Nach der ersten Nacht fuhr er in den Kleinen Belt. Die Hälfte der Strecke war geschafft. Nur regte sich kein Lüftchen mehr und der Strom trieb sein Boot wieder aus der Meerenge zurück. Kenter warf den Anker und wartete ab. Doch es passierte nichts: kein Wind, kein Fortkommen. Den Seglern um ihn herum erging es nicht besser. Irgendwann kapitulierten sie, warfen den Motor an und gaben auf. Kenter hatte allerdings keinen Motor dabei. So schnell konnte er also gar nicht aufgeben. Er harrte einfach aus und legte sich schlafen.
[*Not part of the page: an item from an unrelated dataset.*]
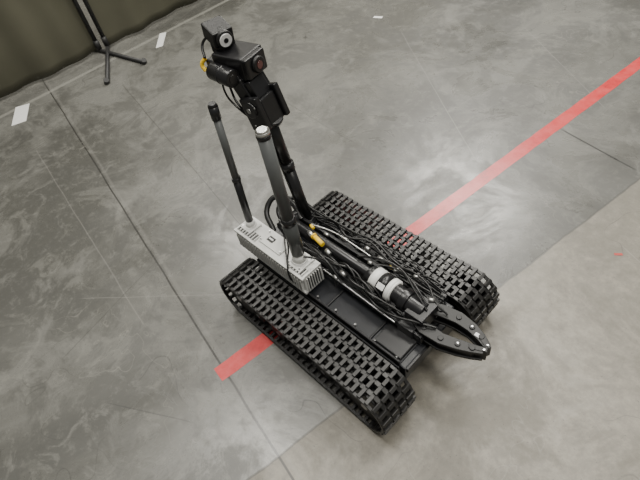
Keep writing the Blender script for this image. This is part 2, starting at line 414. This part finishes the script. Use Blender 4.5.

Segeln: Aufgeben kam für Finn Kenter beim „Silverrudder“ nie in Frage

28 Stunden waren seit dem Start vergangen. Die Zeit wurde knapp. Boote, die noch etwa 30 Seemeilen vor sich hatten, befanden sich angesichts der Flaute in schier aussichtsloser Lage. „Und ich hatte noch gut 60 Seemeilen vor mir“, so Kenter. Und nur zwei Alternativen: Aufgeben und sich nach Middelfart in den nächsten Hafen durchkämpfen? „Kommt für mich nicht in Frage“, schwor er sich. Also vertraute er auf sein Glück. Der nächste Hafen wäre Assens gewesen. Da hätte er dann auskranen können. Kenter setzte darauf, sich Stück für Stück vorzutasten und auf diese Weise vielleicht doch ins Ziel zu kommen.
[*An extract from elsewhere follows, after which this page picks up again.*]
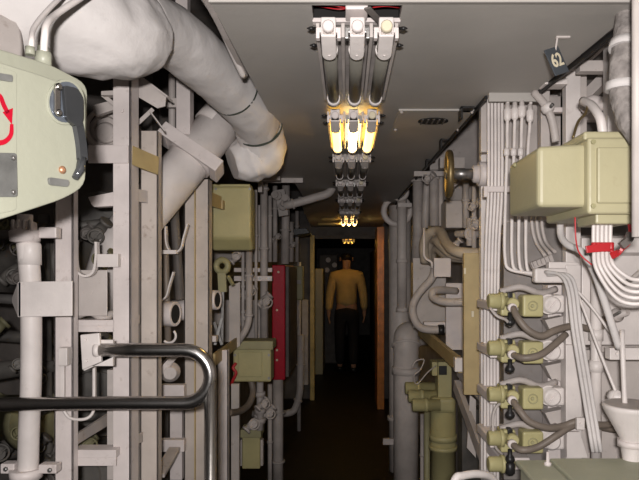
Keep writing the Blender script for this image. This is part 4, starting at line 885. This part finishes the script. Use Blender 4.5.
for i, (pts, lab) in enumerate((([(425, 262, 2.9), (424, 244, 2.85), (430, 233, 2.8), (440, 232, 2.75), (447, 244, 2.6), (458, 252, 2.5), (486, 254, 2.45)], 'topmost of three fat brown hoses curving from behind the tan board'),
      ([(428, 262, 2.95), (428, 248, 2.9), (434, 240, 2.85), (442, 246, 2.75), (452, 254, 2.7), (470, 257, 2.6)], 'middle of three fat brown hoses curving from behind the tan board'), ([(432, 264, 3.0), (433, 252, 2.95), (438, 250, 2.9), (448, 257, 2.8), (466, 259, 2.7)], 'lowest of three fat brown hoses curving from behind the tan board'))):
    hose('bent_hose', lab, 'hose', pts, (.023, .022, .019)[i], HB, 'fat brown hoses', n=12)
hose('bent_hose', 'grey hose in a wide S curve left of the pale wall plates', 'hose', [(436, 262, 2.8), (432, 278, 2.8), (420, 292, 2.8), (413, 305, 2.8), (414, 318, 2.8), (422, 328, 2.8), (440, 330, 2.8)], .019, GM, n=12)
t = thing('hose_fitting', 'small black fitting at the lower end of the S curved hose', 'fitting', W(442, 333, 2.8)); obj('nut', lathe(B(), W(438, 330, 2.8), (1, 0, 0), [(0, .02), (.0, .025), (.028, .025), (.028, .018)], 8), BK, t); obj('tail', cyl(B(), W(443, 330, 2.8), W(466, 332, 2.8), .014), GM, t)
hose('bent_hose', 'grey U bend hose between the pale wall plates and the tan board', 'hose', [(466, 302, 2.5), (445, 302, 2.55), (434, 298, 2.6), (433, 292, 2.62), (441, 290, 2.66), (456, 291, 2.75)], .017, GR, n=12)
b = B(); sweep(b, fillet([W(424, 228, 2.7), W(424, 258, 2.7), W(432, 262, 2.7), W(432, 268, 2.7)], .02), .006, 8); solo('thin_conduit', 'thin kinked pale conduit left of the pale wall plates', 'conduit', b, WH)
b = B(); pb(b, 413, 258, 446, 328, 3.1, .02, .002); solo('wall_plate', 'pale wall plate behind the S curved hose', 'plate', b, GR)
solo('wall_plate', 'second pale wall plate next to the tan board', 'plate', pb(B(), 446, 283, 464, 350, 2.75, .02, .002), WH)
solo('wall_block', 'white square block above the U bend hose left of the tan board', 'block', pb(B(), 434, 258, 451, 277, 2.72, .03, .002), WH)
solo('hose_rail', 'pale rail just above the lower end of the S curved hose', 'rail', pb(B(), 424, 322, 446, 328, 2.83, .03, .001), WH)
t = thing('tan_cabinet', 'tall tan cabinet edge with white strip left of the switch column', 'cabinet', W(473, 395, 2.05))
b = pb(B(), 464, 253, 482, 395, 2.05, .02, .002); obj('front_board', b, TN, t, 'tan brown front board')
a = W(464, 395, 2.05); c2 = W(482, 253, 2.05); b = bx(B(), (a.x + .006, 2.07, a.z), (c2.x, 2.11, c2.z), .002); obj('body', b, GR, t)
b = B(); pb(b, 471.5, 311, 474, 317, 2.042, .01, .001); pb(b, 464, 268, 466, 274, 2.042, .01, .001); obj('catch', b, CR, t)
b = B(); beam(b, W(420, 330, 3.1), W(461, 366, 2.3), .02, .055, up=(0, 0, 1)); t = thing('slanted_beam', 'slanted brown beam with a white end below the tan cabinet', 'beam', W(461, 370, 2.3)); obj('beam_body', b, TN, t)
b = pb(B(), 455, 358, 463, 372, 2.26, .04, .003); obj('end_cap', b, WB, t, 'white painted end cap')
hose('thin_wire', 'thin curly wires above the olive pump', 'wire', [(412, 368, 2.85), (416, 361, 2.85), (424, 360, 2.85), (420, 370, 2.85), (414, 376, 2.85), (417, 384, 2.85), (428, 372, 2.85), (436, 366, 2.88)], .003, GM)
# olive pump
t = thing('pump', 'olive green pump standing on the floor with three horizontal cylinders', 'pump', V((W(443, 0, 2.95).x, 2.95, 0)))
px = W(443, 0, 2.95).x
obj('barrel', lathe(B(), V((px, 2.95, 0)), (0, 0, 1), [(0, .09), (.03, .09), (.03, .062), (.62, .062), (.62, .07), (.64, .07), (.64, .062), (.86, .062)], 24), OL, t)
obj('clamp_band', lathe(B(), W(443, 440, 2.95), (0, 0, 1), [(0, .06), (0, .068), (.03, .068), (.03, .06)], 24), OL, t)
obj('head', pb(B(), 431, 398, 456, 414, 2.88, .14, .02, 3), OL, t)
obj('upper_housing', pb(B(), 438, 362, 452, 402, 2.90, .10, .006, 3), OL, t)
obj('top_cover', pb(B(), 432, 362, 450, 376, 2.93, .09, .005), OL, t)
obj('gauge_window', pb(B(), 439, 366, 447, 375, 2.894, .01, .002), BK, t, 'dark square gauge window')
for i, (x0, y, Y) in enumerate(((405, 388, 3.06), (408, 396, 2.97), (412, 405, 2.89))):
    b = lathe(B(), W(x0, y, Y), (1, 0, 0), [(0, .026), (.004, .031), (.06, .031), (.06, .034), (.075, .034), (.075, .03), (W(440, y, Y).x - W(x0, y, Y).x, .03)], 20); obj('cylinder', b, OL, t)
pipe('vertical_pipe', 'thin olive pipe left of the pump barrel', 'pipe', [V((W(427, 0, 3.1).x, 3.1, 0)), (427, 412, 3.1)], .016, OD, collars=(.5,))
pipe('vertical_pipe', 'thin grey pipe between pump and stout elbow pipe', 'pipe', [V((W(422, 0, 3.2).x, 3.2, 0)), (422, 414, 3.2)], .010, GM, collars=(.7,))
# dim clutter right of the pump
for i, (p, q, a, b_, lab) in enumerate((((456, 385, 2.5), (492, 480, 2.0), .02, .05, 'dark slanting channel right of the pump'), ((458, 372, 2.4), (488, 405, 2.0), .01, .03, 'thin slanting angle below the tan cabinet'))):
    b = beam(B(), p, q, a, b_, up=(0, 0, 1)); solo('diagonal_brace', lab, 'brace', b, GM)
b = B(); prism(b, [W(x, y, 2.3) for x, y in ((470, 395), (476, 400), (476, 458), (467, 448))], (0, .01, 0), .001); solo('side_plate', 'narrow pale plate standing right of the pump', 'plate', b, GR)
pipe('vertical_pipe', 'thin pale pipe right of the pump barrel', 'pipe', [V((W(462, 0, 2.7).x, 2.7, 0)), (461, 372, 2.7)], .010, GM, collars=(.6,))
b = pb(B(), 462, 410, 490, 490, 2.6, .1, .004); solo('shaded_box', 'dim box in shade behind the slanting channel', 'box', b, BG)

# ================================================================ small clutter
def small_valve(x, y, Y, ax, s, m, label, group):
    t = thing('stop_valve', label, 'valve', W(x, y, Y), group); p = W(x, y, Y); a = V(ax).normalized(); u = a.orthogonal().normalized()
    b = lathe(B(), p - u * s * 1.6, u, [(0, s * .55), (0, s * .9), (s * .4, s * .9), (s * .4, s * .55), (s * 1.2, s * .7), (s * 2, s * .7), (s * 2.8, s * .55), (s * 2.8, s * .9), (s * 3.2, s * .9), (s * 3.2, s * .55)], 12)
    lathe(b, p, a, [(0, s * .6), (s * 1.1, s * .55), (s * 1.1, s * .75), (s * 1.4, s * .75), (s * 1.4, s * .2), (s * 2.4, s * .2)], 12); obj('valve_body', b, m, t)
    h = torus(B(), p + a * s * 2.3, a, s * .9, s * .14, 16, 6); cyl(h, p + a * s * 2.3 - u * s * .9, p + a * s * 2.3 + u * s * .9, s * .12); obj('hand_wheel', h, m, t)
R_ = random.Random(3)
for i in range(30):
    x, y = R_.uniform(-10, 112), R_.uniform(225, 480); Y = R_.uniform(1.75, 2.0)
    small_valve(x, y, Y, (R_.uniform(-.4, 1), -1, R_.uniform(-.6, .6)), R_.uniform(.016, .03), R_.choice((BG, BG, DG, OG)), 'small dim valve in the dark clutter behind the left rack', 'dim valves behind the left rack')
for i, (x, y, Y) in enumerate(((236, 258, 3.0), (248, 292, 3.05), (243, 318, 3.05), (264, 300, 3.27), (262, 404, 3.1), (268, 412, 3.3), (252, 424, 3.15), (275, 238, 3.97), (291, 246, 4.57))):
    small_valve(x, y, Y, (R_.uniform(.2, 1), -1, R_.uniform(-.4, .4)), R_.uniform(.020, .03), GM, 'small grey valve among the thin pipes left of the red cabinet', 'grey valves among the left pipes')
for i, (x, y, Y) in enumerate(((430, 178, 2.9), (456, 182, 2.6), (476, 205, 2.4), (480, 222, 2.4), (456, 244, 2.6))):
    small_valve(x, y, Y, (R_.uniform(-1, -.2), -1, R_.uniform(-.4, .4)), R_.uniform(.016, .022), GM, 'small grey valve among the pipes behind the handwheel', 'grey valves behind the handwheel')
# structure glimpsed in the upper right, behind the frame posts
solo('ceiling_rib', 'dim slanted rib in the gap between the two white frame posts', 'rib', beam(B(), W(584, 60, 1.75), W(606, 40, 1.7), .015, .03), GM)
solo('ceiling_rib', 'grey tilted block in the gap under the upper right rail', 'rib', beam(B(), W(586, 98, 1.78), W(606, 78, 1.75), .05, .03), GM)
solo('frame_rail', 'pale lower rail behind the top of the yellow green box', 'rail', pb(B(), 580, 112, 609, 120, 1.72, .03, .002), GR)
# lower right gaps among the switch hoses
for i, y in enumerate((328, 374, 421)):
    solo('unit_bracket', ('grey sloping bracket between the first and second switch units', 'grey sloping bracket between the second and third switch units', 'grey sloping bracket between the third and lowest switch units')[i], 'bracket', prism(B(), [W(545, y - 8, 1.66), W(564, y - 12, 1.66), W(564, y + 8, 1.66), W(552, y + 6, 1.66)], (0, .04, 0), .002), GR)
solo('slanted_plate', 'triangular white plate at the foot of the square post by the lower hoses', 'plate', prism(B(), [W(x, y, 1.58) for x, y in ((567, 432), (580, 432), (588, 458), (567, 458))], (0, .012, 0), .001), WB)
# strip under the left deck edge and fittings in the triangular gap
solo('deck_fitting', 'pale bent fitting in the dark gap between lagged pipe and ceiling', 'fitting', sweep(B(), catmull([V((-.30, 1.12, 2.06)), V((-.285, 1.3, 2.05)), V((-.27, 1.45, 2.01)), V((-.262, 1.52, 1.99))], 5), .008, 10), WB)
Doch dann frischte der Wind auf. Der bis dahin Verzweifelte verschwendete keinen Gedanken mehr daran, die Brocken hinzuschmeißen. Die „Kia ora“ machte auf einmal sechs bis sieben Knoten Fahrt. „Die Chancen steigen, es doch zu schaffen“, redete er sich gut zu. Kenter ergriff die Chance, die er nicht hatte. Nach einer weiteren Nacht auf der Ostsee hielt er Kurs auf den Svendborg Sund. Aber wie sollte er im Nebel die Ziellinie finden? Der Skipper wusste nicht, wie viele Stunden vergangen waren, bis er ein kleines Gummiboot mit einer Flagge des Veranstalters entdeckte. Sie wies ihm den sicheren Weg in das in den Nebel getauchte Ziel. Ganz schön viel Seemannsgarn für einen jungen Mann vom Alpenrand.